Saturday, April 28, 2012

Sunday, April 28th, 1974

A much better day profitwise. I finally got Marlo Thomas's FREE TO BE YOU AND ME album along with another new McCartney single. I listened to the album over and over. I think it may have changed my whole views of life.

I've got about 19 dollars left and it's got to last until my next payment. I do, however, intend to order the HOUSE OF HORRORS book for $5.84 tomorrow from Warren.

Also I came up with a great idea for selling a new radio mystery series to a local radio station. Maybe I'll do more work on it soon.

The very air was pleasant all day today. My cold is almost better and I even survived the nearly unbearable heat to come up with a good feeling.

Are things finally starting to go my way? I doubt it but I can hope so.

NOTES: HOUSE OF HORRORS was a history of Hammer Films that came out just as the company itself was about to go under. 


Every once in a while, I would decide that what local radio needed was a new mystery series written by me. This was probably the first but I know I was still toying with this idea as late as the early 1990's. Oh, hell, it's crossed my mind just recently, too. Trouble is that no one in local radio cares what I think. Even when I was briefly associated with local radio in the early 1980's no one cared what I thought!

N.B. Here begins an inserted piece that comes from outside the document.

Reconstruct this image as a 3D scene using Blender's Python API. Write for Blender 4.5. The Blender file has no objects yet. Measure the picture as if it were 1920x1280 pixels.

FREE TO BE...was Marlo Thomas's now classic children's album of liberating songs and skits for boys and girls. Mel Brooks, Jack Cassidy, Shirley Jones, Billy De Wolfe, Tommy Smothers, Bobby Morse, Diana Sands and other celebs appeared with THAT woman, Marlo. It was for a slightly younger audience than me at 15 but it really was a very eye-opening experience. I had been raised in a rather conservative home with traditional ways of looking at males and females. Boys, for example, could never wear pink. It was my appreciation of the THAT GIRL sitcom that made me get it but it was the album that made me rethink a lot of things and eventually get to where I considered myself a male feminist. At 19, I almost joined NOW. After all, it's the National Organization FOR Women, not OF Women. I could still be sexist in some ways (still!) but this day a new seed was planted in my understanding of male and female roles, expectations and possibilities in society. Thanks, Marlo.A few years later, I had a pink shirt I really loved.